■ **Task brief**
Please restate, exactly as written, the lines running from the beginning of the material through the line that has "WALL_ROT = math.atan2(TV.y, TV.x)" in it.

■ **Information shown**

________________

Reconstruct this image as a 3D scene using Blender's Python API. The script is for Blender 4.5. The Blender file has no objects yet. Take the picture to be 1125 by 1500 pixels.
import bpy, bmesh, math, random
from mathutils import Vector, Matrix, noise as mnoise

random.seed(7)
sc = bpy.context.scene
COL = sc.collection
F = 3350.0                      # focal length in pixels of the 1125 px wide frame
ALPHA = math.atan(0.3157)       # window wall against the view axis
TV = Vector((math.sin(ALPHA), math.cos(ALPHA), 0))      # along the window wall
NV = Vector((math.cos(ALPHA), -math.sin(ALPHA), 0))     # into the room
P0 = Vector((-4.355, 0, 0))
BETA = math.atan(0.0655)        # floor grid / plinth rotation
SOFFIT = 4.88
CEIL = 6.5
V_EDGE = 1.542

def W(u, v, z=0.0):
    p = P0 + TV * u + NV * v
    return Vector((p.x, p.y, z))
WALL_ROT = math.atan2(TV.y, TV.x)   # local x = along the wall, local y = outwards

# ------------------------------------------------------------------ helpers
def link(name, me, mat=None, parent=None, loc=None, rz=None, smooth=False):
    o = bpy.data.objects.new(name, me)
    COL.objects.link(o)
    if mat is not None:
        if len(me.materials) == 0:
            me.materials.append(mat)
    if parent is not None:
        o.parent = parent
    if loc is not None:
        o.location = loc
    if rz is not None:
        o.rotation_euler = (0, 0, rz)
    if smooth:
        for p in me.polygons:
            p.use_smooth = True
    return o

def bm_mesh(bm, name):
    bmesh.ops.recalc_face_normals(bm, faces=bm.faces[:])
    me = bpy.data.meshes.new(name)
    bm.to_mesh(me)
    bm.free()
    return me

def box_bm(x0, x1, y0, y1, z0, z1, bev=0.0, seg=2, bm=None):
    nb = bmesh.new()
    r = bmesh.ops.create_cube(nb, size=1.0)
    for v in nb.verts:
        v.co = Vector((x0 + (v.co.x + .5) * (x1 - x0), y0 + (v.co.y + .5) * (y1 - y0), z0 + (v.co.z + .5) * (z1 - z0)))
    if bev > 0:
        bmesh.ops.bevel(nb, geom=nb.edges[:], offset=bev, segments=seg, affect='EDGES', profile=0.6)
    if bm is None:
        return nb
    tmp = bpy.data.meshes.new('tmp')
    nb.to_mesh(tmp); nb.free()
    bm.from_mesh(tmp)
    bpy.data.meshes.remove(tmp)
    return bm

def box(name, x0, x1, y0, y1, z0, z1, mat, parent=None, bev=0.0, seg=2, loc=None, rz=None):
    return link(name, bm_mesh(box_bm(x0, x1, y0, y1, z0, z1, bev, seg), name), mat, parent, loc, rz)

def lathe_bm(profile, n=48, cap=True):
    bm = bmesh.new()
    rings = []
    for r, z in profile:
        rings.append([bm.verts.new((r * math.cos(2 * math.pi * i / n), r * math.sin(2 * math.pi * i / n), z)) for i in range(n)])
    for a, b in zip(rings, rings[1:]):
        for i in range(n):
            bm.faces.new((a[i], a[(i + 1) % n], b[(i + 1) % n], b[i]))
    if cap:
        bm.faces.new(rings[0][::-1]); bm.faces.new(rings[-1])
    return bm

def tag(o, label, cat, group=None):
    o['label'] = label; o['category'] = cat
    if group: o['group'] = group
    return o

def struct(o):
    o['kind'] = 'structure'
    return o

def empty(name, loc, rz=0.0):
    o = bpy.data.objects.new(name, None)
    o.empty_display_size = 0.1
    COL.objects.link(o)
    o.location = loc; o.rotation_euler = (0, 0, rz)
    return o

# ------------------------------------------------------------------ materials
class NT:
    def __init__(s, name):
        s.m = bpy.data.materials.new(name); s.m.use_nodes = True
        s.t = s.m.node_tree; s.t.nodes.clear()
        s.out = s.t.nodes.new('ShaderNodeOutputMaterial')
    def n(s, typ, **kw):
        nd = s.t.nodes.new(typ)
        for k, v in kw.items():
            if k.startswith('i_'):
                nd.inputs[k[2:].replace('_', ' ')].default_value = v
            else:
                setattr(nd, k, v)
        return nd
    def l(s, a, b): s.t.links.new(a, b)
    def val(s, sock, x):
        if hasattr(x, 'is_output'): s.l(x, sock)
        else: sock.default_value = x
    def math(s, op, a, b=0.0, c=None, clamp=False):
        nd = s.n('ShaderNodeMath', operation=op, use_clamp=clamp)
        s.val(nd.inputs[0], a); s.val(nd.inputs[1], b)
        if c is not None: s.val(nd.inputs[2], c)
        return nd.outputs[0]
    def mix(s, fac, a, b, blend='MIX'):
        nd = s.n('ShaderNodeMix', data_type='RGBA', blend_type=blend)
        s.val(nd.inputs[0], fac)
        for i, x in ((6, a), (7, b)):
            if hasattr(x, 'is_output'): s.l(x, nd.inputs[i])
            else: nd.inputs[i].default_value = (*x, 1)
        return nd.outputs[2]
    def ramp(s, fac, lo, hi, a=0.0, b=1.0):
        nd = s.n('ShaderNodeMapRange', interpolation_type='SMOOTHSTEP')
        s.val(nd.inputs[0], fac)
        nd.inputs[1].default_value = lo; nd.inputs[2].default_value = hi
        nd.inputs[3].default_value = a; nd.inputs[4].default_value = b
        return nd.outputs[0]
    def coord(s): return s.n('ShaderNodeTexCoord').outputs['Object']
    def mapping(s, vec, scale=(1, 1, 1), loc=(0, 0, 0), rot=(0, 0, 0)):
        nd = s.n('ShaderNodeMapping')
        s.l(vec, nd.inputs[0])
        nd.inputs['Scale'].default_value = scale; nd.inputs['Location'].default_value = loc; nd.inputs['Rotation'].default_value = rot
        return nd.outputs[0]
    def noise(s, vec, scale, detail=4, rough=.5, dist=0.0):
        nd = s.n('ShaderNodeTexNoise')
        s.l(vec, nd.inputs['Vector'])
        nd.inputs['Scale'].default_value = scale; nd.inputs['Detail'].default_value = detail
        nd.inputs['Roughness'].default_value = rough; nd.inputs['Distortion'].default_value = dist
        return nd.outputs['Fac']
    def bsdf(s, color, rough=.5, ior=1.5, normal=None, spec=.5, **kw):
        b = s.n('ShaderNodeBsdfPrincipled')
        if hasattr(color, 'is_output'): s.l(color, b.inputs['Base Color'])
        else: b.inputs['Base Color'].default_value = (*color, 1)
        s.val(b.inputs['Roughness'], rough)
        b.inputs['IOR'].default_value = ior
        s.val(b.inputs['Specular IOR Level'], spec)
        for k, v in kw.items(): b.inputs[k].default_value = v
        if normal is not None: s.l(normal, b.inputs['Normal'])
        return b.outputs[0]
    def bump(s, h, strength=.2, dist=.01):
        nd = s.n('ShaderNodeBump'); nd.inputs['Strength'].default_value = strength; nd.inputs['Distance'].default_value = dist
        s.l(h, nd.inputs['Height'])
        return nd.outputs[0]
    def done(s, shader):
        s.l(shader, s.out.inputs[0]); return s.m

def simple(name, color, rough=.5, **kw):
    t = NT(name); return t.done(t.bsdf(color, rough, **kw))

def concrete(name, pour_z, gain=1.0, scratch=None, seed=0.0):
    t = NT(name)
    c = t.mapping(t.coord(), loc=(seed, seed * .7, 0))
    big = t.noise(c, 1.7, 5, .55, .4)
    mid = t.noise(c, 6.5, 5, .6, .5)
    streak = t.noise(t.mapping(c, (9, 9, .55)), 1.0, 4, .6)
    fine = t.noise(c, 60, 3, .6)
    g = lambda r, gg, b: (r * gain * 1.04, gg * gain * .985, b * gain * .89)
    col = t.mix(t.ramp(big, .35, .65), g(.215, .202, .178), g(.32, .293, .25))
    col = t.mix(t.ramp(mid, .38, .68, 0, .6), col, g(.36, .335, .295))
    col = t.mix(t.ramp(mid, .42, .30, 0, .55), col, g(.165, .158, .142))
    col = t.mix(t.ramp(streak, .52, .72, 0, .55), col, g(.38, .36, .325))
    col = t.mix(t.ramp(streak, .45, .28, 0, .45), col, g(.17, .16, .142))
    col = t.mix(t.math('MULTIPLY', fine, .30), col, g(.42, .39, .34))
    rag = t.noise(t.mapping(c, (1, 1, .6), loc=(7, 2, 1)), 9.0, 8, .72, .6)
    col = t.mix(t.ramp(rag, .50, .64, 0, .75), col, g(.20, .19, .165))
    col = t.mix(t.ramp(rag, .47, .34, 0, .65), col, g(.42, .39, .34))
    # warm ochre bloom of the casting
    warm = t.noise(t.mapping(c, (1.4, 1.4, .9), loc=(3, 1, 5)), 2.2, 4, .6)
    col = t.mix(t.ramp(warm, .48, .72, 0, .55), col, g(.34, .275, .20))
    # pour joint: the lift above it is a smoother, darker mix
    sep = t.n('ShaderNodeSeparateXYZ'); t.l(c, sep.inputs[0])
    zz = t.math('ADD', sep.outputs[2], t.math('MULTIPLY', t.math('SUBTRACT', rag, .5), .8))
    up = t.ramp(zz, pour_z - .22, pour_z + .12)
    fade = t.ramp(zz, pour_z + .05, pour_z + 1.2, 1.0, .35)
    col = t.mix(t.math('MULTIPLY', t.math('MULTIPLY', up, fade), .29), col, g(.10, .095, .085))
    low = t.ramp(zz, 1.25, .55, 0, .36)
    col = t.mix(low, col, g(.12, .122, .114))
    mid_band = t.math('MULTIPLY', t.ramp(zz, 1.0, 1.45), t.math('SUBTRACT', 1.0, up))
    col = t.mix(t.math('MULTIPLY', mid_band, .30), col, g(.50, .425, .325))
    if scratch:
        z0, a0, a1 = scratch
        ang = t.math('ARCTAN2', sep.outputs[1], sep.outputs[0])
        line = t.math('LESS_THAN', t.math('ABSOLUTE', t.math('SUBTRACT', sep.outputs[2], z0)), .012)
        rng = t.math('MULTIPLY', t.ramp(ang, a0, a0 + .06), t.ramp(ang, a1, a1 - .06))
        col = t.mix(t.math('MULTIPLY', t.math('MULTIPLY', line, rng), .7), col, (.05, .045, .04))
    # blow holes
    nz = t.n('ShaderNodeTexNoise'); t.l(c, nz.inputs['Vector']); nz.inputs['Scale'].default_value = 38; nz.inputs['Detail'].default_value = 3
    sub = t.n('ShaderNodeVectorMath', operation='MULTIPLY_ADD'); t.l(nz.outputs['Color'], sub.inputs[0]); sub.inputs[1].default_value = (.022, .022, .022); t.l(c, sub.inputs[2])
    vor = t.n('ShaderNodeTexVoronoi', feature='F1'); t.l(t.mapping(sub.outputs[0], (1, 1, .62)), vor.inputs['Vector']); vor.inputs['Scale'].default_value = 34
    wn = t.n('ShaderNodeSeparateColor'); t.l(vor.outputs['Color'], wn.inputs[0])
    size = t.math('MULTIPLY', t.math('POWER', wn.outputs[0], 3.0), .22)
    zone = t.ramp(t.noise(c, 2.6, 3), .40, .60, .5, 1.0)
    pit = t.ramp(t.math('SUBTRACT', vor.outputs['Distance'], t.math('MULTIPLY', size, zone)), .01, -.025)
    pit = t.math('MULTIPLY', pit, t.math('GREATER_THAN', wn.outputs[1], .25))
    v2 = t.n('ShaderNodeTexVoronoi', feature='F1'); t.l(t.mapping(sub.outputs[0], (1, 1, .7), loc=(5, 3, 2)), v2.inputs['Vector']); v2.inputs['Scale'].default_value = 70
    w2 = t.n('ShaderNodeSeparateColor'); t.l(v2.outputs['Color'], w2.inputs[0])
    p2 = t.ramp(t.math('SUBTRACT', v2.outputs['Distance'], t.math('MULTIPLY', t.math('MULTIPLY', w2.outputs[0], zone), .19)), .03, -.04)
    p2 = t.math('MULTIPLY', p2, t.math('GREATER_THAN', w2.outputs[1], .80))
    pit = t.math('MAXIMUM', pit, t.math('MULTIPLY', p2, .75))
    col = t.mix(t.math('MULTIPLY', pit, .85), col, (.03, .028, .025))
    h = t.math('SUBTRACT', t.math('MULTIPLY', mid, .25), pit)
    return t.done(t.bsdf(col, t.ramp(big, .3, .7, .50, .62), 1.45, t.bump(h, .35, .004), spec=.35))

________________

■ **Correct output**
Reconstruct this image as a 3D scene using Blender's Python API. The script is for Blender 4.5. The Blender file has no objects yet. Take the picture to be 1125 by 1500 pixels.
import bpy, bmesh, math, random
from mathutils import Vector, Matrix, noise as mnoise

random.seed(7)
sc = bpy.context.scene
COL = sc.collection
F = 3350.0                      # focal length in pixels of the 1125 px wide frame
ALPHA = math.atan(0.3157)       # window wall against the view axis
TV = Vector((math.sin(ALPHA), math.cos(ALPHA), 0))      # along the window wall
NV = Vector((math.cos(ALPHA), -math.sin(ALPHA), 0))     # into the room
P0 = Vector((-4.355, 0, 0))
BETA = math.atan(0.0655)        # floor grid / plinth rotation
SOFFIT = 4.88
CEIL = 6.5
V_EDGE = 1.542

def W(u, v, z=0.0):
    p = P0 + TV * u + NV * v
    return Vector((p.x, p.y, z))
WALL_ROT = math.atan2(TV.y, TV.x)   # local x = along the wall, local y = outwards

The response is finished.